Cloud-based solutions and technologies, which are showing much promise in the business agility space today, are not a quantum leap but are basically an evolution from SOA. Embracing SOA and implementing it correctly, through a structured business service architecture approach, positions organizations to reap the benefits from internal, external, and/or cloud-based services, whichever may be optimal.

The output of the SOA4BT project, as an addition to the Guide to Using TOGAF® to Define and Govern Service-Oriented Architectures, contributes to The Open Group vision of Boundaryless Information Flow by leveraging and fostering common understanding of business use of solutions delivered through various technology architecture styles including SOA. Its main goal is to leverage the collective experience of the TOGAF standard and SOA practitioners to provide clarity and share best practices and lessons learned to improve the successful implementation of business solutions.

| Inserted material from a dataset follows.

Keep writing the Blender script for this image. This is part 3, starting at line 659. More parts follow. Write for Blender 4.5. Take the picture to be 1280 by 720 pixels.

The content is therefore pragmatic based on real experiences and projects.

In particular it will act as the bridge between business stakeholders and the realization of SOA. Its role is to bi-directionally associate Business Architecture and vision with SOA technology decisions.

Intended Audience

This document is intended for enterprise architects, business architects, IT architects, data architects, systems architects, solutions architects, and anyone responsible for the architecture function within an organization.

Overview

Some of the common challenges facing the business adoption of SOA are as follows.

  • There is lack of prescriptive guidance on how to decompose business processes to business services and map them to IT services. This is an issue that most implementations of SOA encounter.
  • User organizations fall into two categories: those that have not adopted a service approach yet (greenfield); and those that have implemented some services (brownfield). Greenfield organizations can follow a business-architecture-to-SOA roadmap through the TOGAF Architecture Development Method (ADM) and the SOA Reference Architecture. Brownfield organizations have mostly adopted the bottom-up approach but do not have a defined path to take it to the next level to transform from the top downwards. Currently there is a partial solution for IT and for Business Architecture, but the two are not cohesive and in concert with each other.
  • How do we make both business and IT look at technology as a business enabler? How can business take advantage of the SOA approach experience from IT to help drive the desired changes from business back to IT?
  • How do we identify metrics that can be used to show clearly the measurable benefits of business adoption of SOA for different organizations with different levels of maturity?
  • How do we identify a business model that captures business value created by business processes and capabilities that are served by business services, their decomposition, and their ability to be reused and/or orchestrated to deliver other capabilities?

Companies in all industries and of all sizes have expressed a growing need to create agile flexible business and IT transformations using a service-oriented approach and style. The rationale is based on:

  • Financial considerations (align business and services strategy, leverage investments in SOA)
  • Execution of business transformation projects leveraging SOA4BT and avoiding current pitfalls on “rogue services” proliferation and legacy modernization
  • Business capabilities and their mapping to a services Business Architecture enabling SOA adoption for business agility and reuse
  • Application/services portfolio management
  • Governance models using business-driven Key Performance Indicators (KPIs) and metrics; e.g., Return on Investment (ROI), Total Cost of Ownership (TCO), Time to Market (TTM), re-use, etc.
  • Employee skill‚ training, and education (rather than replacing SMEs with software developers)
  • Stability (retaining operational software benefits)
  • Enterprises to implement Boundaryless Information Flow (using SOA for business agility)

Critical Success Factors

The experience of the members of the SOA4BT project team has identified pragmatic governance, organization, and process issues that need to be addressed. This is performed by the detailing of the following critical success factors:

  • Enterprise Architecture Structure: Structural elements like Architecture Vision, Reference Architecture, Governance, etc. need to be detailed.
  • Detailed Metrics to be agreed: The creation of a metrics system or scorecard to capture tangible metrics that will help demonstrate value.